▸ TASK PROMPT
Take the material below and write it all out again exactly.

◆ ◆ ◆ ◆ ◆ ◆ ◆

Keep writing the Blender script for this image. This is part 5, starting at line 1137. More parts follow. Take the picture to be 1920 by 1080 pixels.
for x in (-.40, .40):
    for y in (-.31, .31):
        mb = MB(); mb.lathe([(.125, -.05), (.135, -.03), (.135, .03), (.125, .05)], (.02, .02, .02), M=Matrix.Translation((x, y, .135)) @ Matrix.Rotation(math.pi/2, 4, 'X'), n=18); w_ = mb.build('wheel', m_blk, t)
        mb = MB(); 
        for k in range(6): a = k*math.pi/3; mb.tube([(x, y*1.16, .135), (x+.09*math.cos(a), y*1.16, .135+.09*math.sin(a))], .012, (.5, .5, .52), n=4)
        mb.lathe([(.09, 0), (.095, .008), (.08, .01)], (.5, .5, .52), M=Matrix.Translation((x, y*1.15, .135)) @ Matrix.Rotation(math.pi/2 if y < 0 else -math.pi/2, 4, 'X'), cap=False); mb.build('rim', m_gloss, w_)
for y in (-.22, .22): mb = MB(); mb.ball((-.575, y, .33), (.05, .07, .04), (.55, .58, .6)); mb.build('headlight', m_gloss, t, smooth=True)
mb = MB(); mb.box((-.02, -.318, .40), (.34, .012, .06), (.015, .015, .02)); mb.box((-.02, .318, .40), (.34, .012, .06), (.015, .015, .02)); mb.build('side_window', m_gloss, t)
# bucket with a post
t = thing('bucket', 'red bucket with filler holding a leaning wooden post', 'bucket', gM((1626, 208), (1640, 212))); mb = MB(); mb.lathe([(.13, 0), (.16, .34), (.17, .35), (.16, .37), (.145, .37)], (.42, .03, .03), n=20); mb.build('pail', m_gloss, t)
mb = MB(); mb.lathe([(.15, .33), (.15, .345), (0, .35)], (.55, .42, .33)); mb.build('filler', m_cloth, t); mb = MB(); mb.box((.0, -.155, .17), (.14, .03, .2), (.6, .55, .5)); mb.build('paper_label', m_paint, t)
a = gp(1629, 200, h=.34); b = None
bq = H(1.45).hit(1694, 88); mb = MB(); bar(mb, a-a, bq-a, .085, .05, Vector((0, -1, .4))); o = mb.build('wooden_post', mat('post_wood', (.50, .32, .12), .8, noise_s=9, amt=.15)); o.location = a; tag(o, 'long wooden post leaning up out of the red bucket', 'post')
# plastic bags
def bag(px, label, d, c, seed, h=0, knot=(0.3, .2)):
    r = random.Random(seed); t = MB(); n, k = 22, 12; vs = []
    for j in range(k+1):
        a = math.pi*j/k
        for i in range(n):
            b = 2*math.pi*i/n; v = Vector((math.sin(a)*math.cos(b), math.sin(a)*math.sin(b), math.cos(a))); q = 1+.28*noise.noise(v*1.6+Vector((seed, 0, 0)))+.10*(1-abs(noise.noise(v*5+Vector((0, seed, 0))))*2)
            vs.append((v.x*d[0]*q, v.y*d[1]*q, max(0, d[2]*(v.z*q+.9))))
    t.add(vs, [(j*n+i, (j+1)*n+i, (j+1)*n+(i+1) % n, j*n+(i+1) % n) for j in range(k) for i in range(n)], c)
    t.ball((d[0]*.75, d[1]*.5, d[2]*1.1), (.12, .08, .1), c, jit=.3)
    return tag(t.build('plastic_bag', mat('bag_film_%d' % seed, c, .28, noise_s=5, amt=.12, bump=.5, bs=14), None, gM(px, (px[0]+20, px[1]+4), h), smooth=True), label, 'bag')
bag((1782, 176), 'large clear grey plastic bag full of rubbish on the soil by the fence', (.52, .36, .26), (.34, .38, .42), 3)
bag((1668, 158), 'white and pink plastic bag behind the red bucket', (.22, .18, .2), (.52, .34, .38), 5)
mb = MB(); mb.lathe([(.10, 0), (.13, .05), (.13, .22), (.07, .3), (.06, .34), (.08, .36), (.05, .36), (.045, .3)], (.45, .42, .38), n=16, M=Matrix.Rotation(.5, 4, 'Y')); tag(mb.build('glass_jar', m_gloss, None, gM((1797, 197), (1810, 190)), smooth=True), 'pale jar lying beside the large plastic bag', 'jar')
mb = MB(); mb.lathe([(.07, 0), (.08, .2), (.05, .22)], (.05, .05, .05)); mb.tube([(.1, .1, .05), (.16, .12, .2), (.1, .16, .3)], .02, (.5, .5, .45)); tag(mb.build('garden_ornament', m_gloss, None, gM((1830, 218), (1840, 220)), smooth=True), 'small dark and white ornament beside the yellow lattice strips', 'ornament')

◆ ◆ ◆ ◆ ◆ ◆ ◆

▸ RESULT OF THIS TASK
Keep writing the Blender script for this image. This is part 5, starting at line 1137. More parts follow. Take the picture to be 1920 by 1080 pixels.
for x in (-.40, .40):
    for y in (-.31, .31):
        mb = MB(); mb.lathe([(.125, -.05), (.135, -.03), (.135, .03), (.125, .05)], (.02, .02, .02), M=Matrix.Translation((x, y, .135)) @ Matrix.Rotation(math.pi/2, 4, 'X'), n=18); w_ = mb.build('wheel', m_blk, t)
        mb = MB(); 
        for k in range(6): a = k*math.pi/3; mb.tube([(x, y*1.16, .135), (x+.09*math.cos(a), y*1.16, .135+.09*math.sin(a))], .012, (.5, .5, .52), n=4)
        mb.lathe([(.09, 0), (.095, .008), (.08, .01)], (.5, .5, .52), M=Matrix.Translation((x, y*1.15, .135)) @ Matrix.Rotation(math.pi/2 if y < 0 else -math.pi/2, 4, 'X'), cap=False); mb.build('rim', m_gloss, w_)
for y in (-.22, .22): mb = MB(); mb.ball((-.575, y, .33), (.05, .07, .04), (.55, .58, .6)); mb.build('headlight', m_gloss, t, smooth=True)
mb = MB(); mb.box((-.02, -.318, .40), (.34, .012, .06), (.015, .015, .02)); mb.box((-.02, .318, .40), (.34, .012, .06), (.015, .015, .02)); mb.build('side_window', m_gloss, t)
# bucket with a post
t = thing('bucket', 'red bucket with filler holding a leaning wooden post', 'bucket', gM((1626, 208), (1640, 212))); mb = MB(); mb.lathe([(.13, 0), (.16, .34), (.17, .35), (.16, .37), (.145, .37)], (.42, .03, .03), n=20); mb.build('pail', m_gloss, t)
mb = MB(); mb.lathe([(.15, .33), (.15, .345), (0, .35)], (.55, .42, .33)); mb.build('filler', m_cloth, t); mb = MB(); mb.box((.0, -.155, .17), (.14, .03, .2), (.6, .55, .5)); mb.build('paper_label', m_paint, t)
a = gp(1629, 200, h=.34); b = None
bq = H(1.45).hit(1694, 88); mb = MB(); bar(mb, a-a, bq-a, .085, .05, Vector((0, -1, .4))); o = mb.build('wooden_post', mat('post_wood', (.50, .32, .12), .8, noise_s=9, amt=.15)); o.location = a; tag(o, 'long wooden post leaning up out of the red bucket', 'post')
# plastic bags
def bag(px, label, d, c, seed, h=0, knot=(0.3, .2)):
    r = random.Random(seed); t = MB(); n, k = 22, 12; vs = []
    for j in range(k+1):
        a = math.pi*j/k
        for i in range(n):
            b = 2*math.pi*i/n; v = Vector((math.sin(a)*math.cos(b), math.sin(a)*math.sin(b), math.cos(a))); q = 1+.28*noise.noise(v*1.6+Vector((seed, 0, 0)))+.10*(1-abs(noise.noise(v*5+Vector((0, seed, 0))))*2)
            vs.append((v.x*d[0]*q, v.y*d[1]*q, max(0, d[2]*(v.z*q+.9))))
    t.add(vs, [(j*n+i, (j+1)*n+i, (j+1)*n+(i+1) % n, j*n+(i+1) % n) for j in range(k) for i in range(n)], c)
    t.ball((d[0]*.75, d[1]*.5, d[2]*1.1), (.12, .08, .1), c, jit=.3)
    return tag(t.build('plastic_bag', mat('bag_film_%d' % seed, c, .28, noise_s=5, amt=.12, bump=.5, bs=14), None, gM(px, (px[0]+20, px[1]+4), h), smooth=True), label, 'bag')
bag((1782, 176), 'large clear grey plastic bag full of rubbish on the soil by the fence', (.52, .36, .26), (.34, .38, .42), 3)
bag((1668, 158), 'white and pink plastic bag behind the red bucket', (.22, .18, .2), (.52, .34, .38), 5)
mb = MB(); mb.lathe([(.10, 0), (.13, .05), (.13, .22), (.07, .3), (.06, .34), (.08, .36), (.05, .36), (.045, .3)], (.45, .42, .38), n=16, M=Matrix.Rotation(.5, 4, 'Y')); tag(mb.build('glass_jar', m_gloss, None, gM((1797, 197), (1810, 190)), smooth=True), 'pale jar lying beside the large plastic bag', 'jar')
mb = MB(); mb.lathe([(.07, 0), (.08, .2), (.05, .22)], (.05, .05, .05)); mb.tube([(.1, .1, .05), (.16, .12, .2), (.1, .16, .3)], .02, (.5, .5, .45)); tag(mb.build('garden_ornament', m_gloss, None, gM((1830, 218), (1840, 220)), smooth=True), 'small dark and white ornament beside the yellow lattice strips', 'ornament')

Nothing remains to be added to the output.